# Start of Supplied records

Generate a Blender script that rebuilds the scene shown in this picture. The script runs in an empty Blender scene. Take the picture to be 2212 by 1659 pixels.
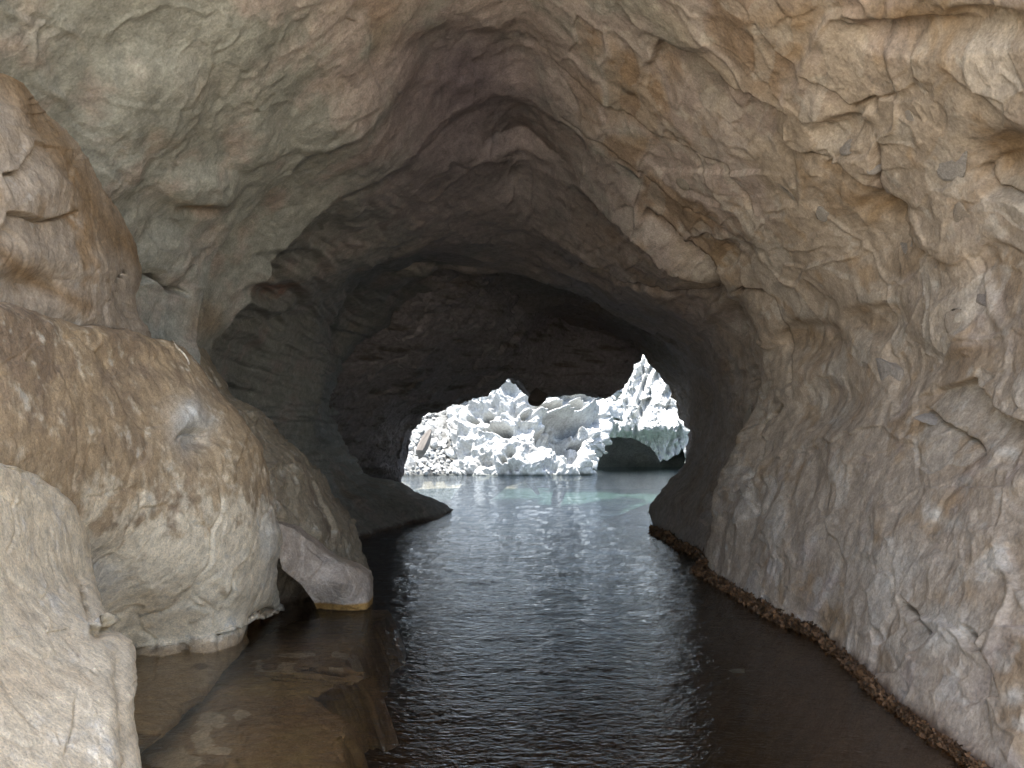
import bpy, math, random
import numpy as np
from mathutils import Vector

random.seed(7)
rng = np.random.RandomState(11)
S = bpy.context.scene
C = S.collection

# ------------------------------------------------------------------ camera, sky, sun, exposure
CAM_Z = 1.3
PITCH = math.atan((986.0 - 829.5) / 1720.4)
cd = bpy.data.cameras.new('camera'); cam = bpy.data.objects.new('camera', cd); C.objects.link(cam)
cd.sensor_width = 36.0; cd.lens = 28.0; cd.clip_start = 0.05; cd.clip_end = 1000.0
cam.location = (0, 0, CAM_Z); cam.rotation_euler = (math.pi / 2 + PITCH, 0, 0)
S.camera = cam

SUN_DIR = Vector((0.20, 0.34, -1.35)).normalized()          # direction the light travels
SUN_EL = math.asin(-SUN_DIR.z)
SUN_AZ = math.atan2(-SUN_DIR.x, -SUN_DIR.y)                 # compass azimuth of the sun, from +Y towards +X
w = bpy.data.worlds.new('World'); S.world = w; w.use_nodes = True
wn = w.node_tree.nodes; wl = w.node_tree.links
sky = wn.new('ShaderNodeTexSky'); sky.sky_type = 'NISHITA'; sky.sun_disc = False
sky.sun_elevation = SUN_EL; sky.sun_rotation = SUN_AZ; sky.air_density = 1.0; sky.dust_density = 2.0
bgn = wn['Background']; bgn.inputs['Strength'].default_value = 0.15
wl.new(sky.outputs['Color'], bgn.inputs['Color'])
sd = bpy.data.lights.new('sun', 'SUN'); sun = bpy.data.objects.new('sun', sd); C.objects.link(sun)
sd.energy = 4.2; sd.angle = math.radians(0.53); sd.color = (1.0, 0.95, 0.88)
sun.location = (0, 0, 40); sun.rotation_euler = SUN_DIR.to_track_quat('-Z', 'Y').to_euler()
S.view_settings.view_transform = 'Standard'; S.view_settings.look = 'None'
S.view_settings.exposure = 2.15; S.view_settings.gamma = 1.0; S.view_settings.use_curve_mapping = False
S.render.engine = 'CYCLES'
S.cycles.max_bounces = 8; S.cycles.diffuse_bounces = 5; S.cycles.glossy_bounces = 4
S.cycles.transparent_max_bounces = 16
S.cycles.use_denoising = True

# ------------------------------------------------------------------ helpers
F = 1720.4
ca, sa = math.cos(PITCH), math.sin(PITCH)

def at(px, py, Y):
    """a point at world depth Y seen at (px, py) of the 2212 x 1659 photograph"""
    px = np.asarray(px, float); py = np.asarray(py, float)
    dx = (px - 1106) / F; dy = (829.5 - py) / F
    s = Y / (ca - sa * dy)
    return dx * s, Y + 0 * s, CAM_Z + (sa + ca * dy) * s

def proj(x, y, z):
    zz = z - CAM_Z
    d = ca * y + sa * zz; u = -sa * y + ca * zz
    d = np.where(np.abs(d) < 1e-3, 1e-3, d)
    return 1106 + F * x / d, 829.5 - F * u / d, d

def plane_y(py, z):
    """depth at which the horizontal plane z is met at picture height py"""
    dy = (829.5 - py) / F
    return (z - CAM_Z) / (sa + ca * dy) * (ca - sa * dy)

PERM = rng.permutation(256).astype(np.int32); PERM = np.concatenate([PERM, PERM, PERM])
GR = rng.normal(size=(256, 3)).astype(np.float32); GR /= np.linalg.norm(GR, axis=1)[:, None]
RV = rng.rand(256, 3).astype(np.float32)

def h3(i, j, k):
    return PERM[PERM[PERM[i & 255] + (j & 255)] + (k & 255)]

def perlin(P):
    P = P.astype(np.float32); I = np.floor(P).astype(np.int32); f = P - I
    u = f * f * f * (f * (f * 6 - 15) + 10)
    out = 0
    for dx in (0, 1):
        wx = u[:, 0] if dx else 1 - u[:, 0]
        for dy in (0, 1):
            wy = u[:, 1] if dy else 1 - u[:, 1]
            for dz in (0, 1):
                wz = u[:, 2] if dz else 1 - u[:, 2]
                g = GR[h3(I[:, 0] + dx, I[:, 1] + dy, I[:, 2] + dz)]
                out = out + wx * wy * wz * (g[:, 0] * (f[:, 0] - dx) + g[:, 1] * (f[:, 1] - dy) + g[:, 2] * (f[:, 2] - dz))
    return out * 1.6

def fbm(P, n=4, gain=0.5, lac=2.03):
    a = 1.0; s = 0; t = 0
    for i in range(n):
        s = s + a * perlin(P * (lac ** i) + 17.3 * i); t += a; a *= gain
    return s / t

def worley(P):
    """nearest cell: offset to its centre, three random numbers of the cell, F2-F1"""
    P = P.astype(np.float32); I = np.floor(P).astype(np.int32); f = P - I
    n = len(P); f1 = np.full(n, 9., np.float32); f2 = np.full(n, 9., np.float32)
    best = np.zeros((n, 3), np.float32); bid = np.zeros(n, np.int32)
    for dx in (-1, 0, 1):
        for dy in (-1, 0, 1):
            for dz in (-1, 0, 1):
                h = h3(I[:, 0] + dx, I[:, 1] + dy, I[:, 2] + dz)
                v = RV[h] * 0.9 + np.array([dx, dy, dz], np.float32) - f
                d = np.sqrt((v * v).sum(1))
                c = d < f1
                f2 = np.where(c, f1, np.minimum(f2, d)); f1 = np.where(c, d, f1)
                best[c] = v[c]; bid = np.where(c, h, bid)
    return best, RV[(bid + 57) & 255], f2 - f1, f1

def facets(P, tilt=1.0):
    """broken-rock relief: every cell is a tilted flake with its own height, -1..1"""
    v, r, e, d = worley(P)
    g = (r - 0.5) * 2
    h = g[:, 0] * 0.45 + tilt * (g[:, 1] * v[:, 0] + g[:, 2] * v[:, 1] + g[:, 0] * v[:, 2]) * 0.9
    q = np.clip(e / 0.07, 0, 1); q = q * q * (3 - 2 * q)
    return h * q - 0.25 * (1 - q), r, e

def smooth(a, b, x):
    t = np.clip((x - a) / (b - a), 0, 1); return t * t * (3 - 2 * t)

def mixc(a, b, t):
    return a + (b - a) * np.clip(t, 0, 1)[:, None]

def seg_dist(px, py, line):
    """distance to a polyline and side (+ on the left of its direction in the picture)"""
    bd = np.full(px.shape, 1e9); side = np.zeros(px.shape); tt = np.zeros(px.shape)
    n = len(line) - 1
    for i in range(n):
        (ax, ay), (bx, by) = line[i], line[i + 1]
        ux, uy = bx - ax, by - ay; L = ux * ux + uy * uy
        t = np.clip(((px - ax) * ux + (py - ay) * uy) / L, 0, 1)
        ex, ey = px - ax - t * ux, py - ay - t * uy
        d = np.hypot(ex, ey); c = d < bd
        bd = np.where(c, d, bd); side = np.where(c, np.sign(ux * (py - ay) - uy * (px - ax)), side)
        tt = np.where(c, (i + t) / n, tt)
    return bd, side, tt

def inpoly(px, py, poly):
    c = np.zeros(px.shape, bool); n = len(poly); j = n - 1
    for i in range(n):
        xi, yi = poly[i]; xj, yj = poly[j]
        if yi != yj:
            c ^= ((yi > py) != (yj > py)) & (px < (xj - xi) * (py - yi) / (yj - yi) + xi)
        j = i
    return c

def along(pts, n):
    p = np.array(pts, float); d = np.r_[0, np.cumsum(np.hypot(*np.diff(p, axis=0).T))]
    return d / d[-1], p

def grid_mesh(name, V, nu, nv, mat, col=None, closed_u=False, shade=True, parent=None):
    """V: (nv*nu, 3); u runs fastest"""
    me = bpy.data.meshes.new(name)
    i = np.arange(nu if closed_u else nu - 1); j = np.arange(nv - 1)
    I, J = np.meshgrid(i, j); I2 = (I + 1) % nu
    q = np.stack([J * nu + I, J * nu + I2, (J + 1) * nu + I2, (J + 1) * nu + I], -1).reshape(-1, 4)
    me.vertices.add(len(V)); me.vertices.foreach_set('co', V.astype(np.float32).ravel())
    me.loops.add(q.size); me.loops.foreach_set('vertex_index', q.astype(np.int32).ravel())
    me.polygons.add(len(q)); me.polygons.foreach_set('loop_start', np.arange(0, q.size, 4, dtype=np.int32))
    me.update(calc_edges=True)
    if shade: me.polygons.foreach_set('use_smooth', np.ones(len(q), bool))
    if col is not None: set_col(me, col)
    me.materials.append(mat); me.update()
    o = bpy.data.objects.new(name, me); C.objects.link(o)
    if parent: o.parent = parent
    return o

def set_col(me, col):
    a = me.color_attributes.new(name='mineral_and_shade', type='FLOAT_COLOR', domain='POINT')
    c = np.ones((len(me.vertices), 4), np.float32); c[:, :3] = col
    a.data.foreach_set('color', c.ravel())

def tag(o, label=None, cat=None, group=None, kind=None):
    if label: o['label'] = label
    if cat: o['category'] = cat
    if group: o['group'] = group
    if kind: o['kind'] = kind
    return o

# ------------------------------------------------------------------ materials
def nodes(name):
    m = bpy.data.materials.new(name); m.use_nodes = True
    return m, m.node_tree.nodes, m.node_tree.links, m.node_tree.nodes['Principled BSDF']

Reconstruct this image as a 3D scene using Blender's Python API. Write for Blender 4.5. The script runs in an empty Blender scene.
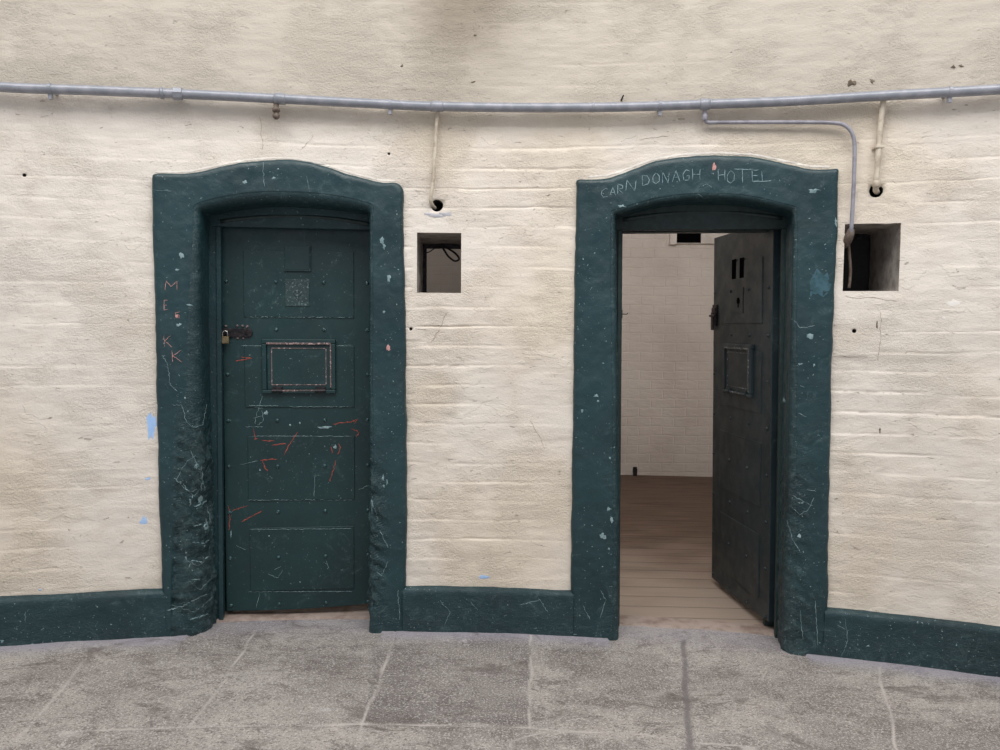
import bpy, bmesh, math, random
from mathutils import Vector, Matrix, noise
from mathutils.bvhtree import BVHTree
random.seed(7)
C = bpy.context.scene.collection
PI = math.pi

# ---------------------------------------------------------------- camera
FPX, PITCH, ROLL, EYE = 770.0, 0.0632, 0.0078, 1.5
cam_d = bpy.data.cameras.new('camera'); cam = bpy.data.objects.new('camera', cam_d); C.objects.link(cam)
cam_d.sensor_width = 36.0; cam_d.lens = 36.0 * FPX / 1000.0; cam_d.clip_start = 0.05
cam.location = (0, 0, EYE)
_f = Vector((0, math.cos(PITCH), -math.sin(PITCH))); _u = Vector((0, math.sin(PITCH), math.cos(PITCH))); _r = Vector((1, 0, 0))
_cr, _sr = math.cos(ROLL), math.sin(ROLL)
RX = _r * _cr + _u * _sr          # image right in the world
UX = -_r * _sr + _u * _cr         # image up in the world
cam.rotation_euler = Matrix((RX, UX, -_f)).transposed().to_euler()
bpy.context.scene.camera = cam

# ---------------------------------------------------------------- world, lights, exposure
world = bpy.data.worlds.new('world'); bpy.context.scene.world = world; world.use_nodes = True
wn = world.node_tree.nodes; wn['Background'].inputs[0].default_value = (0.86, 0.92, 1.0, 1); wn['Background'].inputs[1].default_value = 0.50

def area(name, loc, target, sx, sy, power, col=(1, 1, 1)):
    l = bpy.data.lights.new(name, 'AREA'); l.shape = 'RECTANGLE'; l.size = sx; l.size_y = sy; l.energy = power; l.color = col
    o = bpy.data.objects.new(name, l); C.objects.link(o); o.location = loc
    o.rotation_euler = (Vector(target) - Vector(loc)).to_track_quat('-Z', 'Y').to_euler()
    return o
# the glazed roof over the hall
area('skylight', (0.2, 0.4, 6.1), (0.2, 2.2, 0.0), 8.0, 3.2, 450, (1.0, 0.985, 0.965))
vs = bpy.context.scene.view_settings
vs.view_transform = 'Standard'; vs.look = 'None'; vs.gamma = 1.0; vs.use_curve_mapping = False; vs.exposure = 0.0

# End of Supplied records

What to produce: Set down word for word the lines from the first entry through the line with "ca, sa = math.cos(PITCH), math.sin(PITCH)", both included, omitting pictures.

Response:
Generate a Blender script that rebuilds the scene shown in this picture. The script runs in an empty Blender scene. Take the picture to be 2212 by 1659 pixels.
import bpy, math, random
import numpy as np
from mathutils import Vector

random.seed(7)
rng = np.random.RandomState(11)
S = bpy.context.scene
C = S.collection

# ------------------------------------------------------------------ camera, sky, sun, exposure
CAM_Z = 1.3
PITCH = math.atan((986.0 - 829.5) / 1720.4)
cd = bpy.data.cameras.new('camera'); cam = bpy.data.objects.new('camera', cd); C.objects.link(cam)
cd.sensor_width = 36.0; cd.lens = 28.0; cd.clip_start = 0.05; cd.clip_end = 1000.0
cam.location = (0, 0, CAM_Z); cam.rotation_euler = (math.pi / 2 + PITCH, 0, 0)
S.camera = cam

SUN_DIR = Vector((0.20, 0.34, -1.35)).normalized()          # direction the light travels
SUN_EL = math.asin(-SUN_DIR.z)
SUN_AZ = math.atan2(-SUN_DIR.x, -SUN_DIR.y)                 # compass azimuth of the sun, from +Y towards +X
w = bpy.data.worlds.new('World'); S.world = w; w.use_nodes = True
wn = w.node_tree.nodes; wl = w.node_tree.links
sky = wn.new('ShaderNodeTexSky'); sky.sky_type = 'NISHITA'; sky.sun_disc = False
sky.sun_elevation = SUN_EL; sky.sun_rotation = SUN_AZ; sky.air_density = 1.0; sky.dust_density = 2.0
bgn = wn['Background']; bgn.inputs['Strength'].default_value = 0.15
wl.new(sky.outputs['Color'], bgn.inputs['Color'])
sd = bpy.data.lights.new('sun', 'SUN'); sun = bpy.data.objects.new('sun', sd); C.objects.link(sun)
sd.energy = 4.2; sd.angle = math.radians(0.53); sd.color = (1.0, 0.95, 0.88)
sun.location = (0, 0, 40); sun.rotation_euler = SUN_DIR.to_track_quat('-Z', 'Y').to_euler()
S.view_settings.view_transform = 'Standard'; S.view_settings.look = 'None'
S.view_settings.exposure = 2.15; S.view_settings.gamma = 1.0; S.view_settings.use_curve_mapping = False
S.render.engine = 'CYCLES'
S.cycles.max_bounces = 8; S.cycles.diffuse_bounces = 5; S.cycles.glossy_bounces = 4
S.cycles.transparent_max_bounces = 16
S.cycles.use_denoising = True

# ------------------------------------------------------------------ helpers
F = 1720.4
ca, sa = math.cos(PITCH), math.sin(PITCH)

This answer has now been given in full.